The data collected by using quantitative technique is advantageous for the research work as it is reliable because it employs thorough observation and experiments. Also, it follows the pre-determined research goals and provides objective conclusions after analysing the numerical data gathered (Matveev, 2002).

However, it cannot be always considered accurate as the findings are usually limited and they are presented in the form of numerical data rather than describing the data elaborately. Further, it may be biased as it is based on a structured approach with standard questions and has low involvement of the targeted population (Learn higher, 2008).

QUALITATIVE RESEARCH

According to Bock and Sergeant (2002) qualitative research is concerned with understanding the collected data rather than focussing on the numerical interpretations. This research does not involve any numerical data and is focussed on analysing the behavioural aspect by conducting in-depth interviews with the subject involved (sample of population).

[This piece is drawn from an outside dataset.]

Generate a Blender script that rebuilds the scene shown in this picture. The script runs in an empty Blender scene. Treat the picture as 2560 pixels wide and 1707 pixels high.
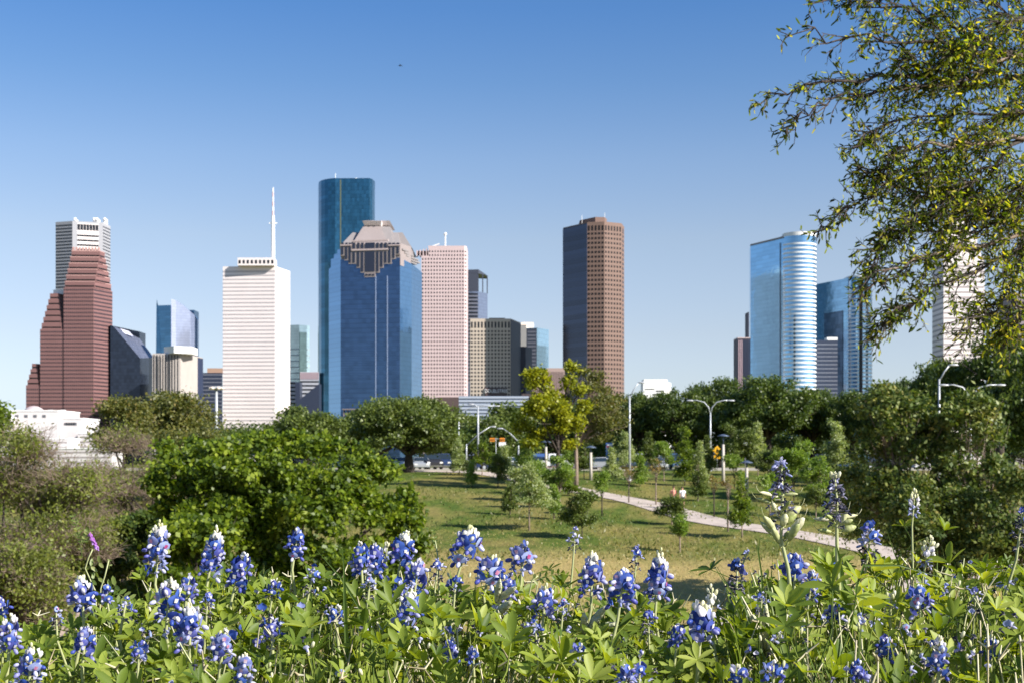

The qualitative research helps the researcher to tackle with the research problem with logical generalisation instead of focussing on statistical way of solving the problem. It is based on the criteria of credibility, dependability and confirmability. Credibility refers to recognizing and describing the subject matter accurately according to the literature and the population used in the research study. Dependability refers to the level of changes which are brought about by the emerging theory in context with the subject being studied. Confirmability highlights whether the data gathered is confirmed by the work of other established authors. (Harker, 2008).

The researcher has used both qualitative and quantitative research in her research as it is crucial for this research work to adopt the mix of both the research methods. The researcher has used questionnaires to get the quantitative data to analyse the issues faced by women entrepreneurs in India. On the other hand, in depth interview has been conducted by the researcher with a women entrepreneur using interview method (using qualitative approach).

3.5.5 DATA COLLECTION METHODS

There are two types of data, namely, primary and secondary data. Collection of data is an integral part for acquiring answer for the research question and to meet the objectives (Saunder et al, 2007). Types of data and various data collection techniques are represented with the help of Figure 4

SECONDARY DATA

Secondary data is the data collected by the knowledge and information from the data which has been initially collected and published by others. (Kurtz, 2008). This data can be used by the researcher for "descriptive and explanatory research" and it is further divided in various types. The secondary data used can be either raw, unpublished data or can be work which has already been published (Kervin, 1999).

It helps the researcher by providing him/her with the opportunity to study the existing literature in the area where they want to conduct his/her own research. The researcher also gains in depth knowledge about the subject which is to be studied in the research work. Therefore, it helps the researcher to have sufficient understanding of the research problem and provides answer to solve the same. Furthermore, after obtaining the information and after analysing it, the researcher is able to get new ideas which can be used to get primary data (Day, 2008).

Benefits

1. It saves time and cost of the researcher as the data is collected by books, journals and internet. It is beneficial for the researcher as there is minimum effort involved on his part.

2. It is of assistance when the information related to previous events is needed by the researcher as it is not possible to collect that data using primary research.

Therefore, the researcher has gathered the secondary information by using sources like books, peer-reviewed and up to date journals (proquest and emerald), searching online websites which are reliable. The researcher went through many books on Women entrepreneurship in India and other countries to get a proper understanding of the topic and has used many journals, as they are timely updated and periodically published. Also, many websites working for the benefits of women and other government websites were also used for gathering data which can be termed as genuine and free from any bias.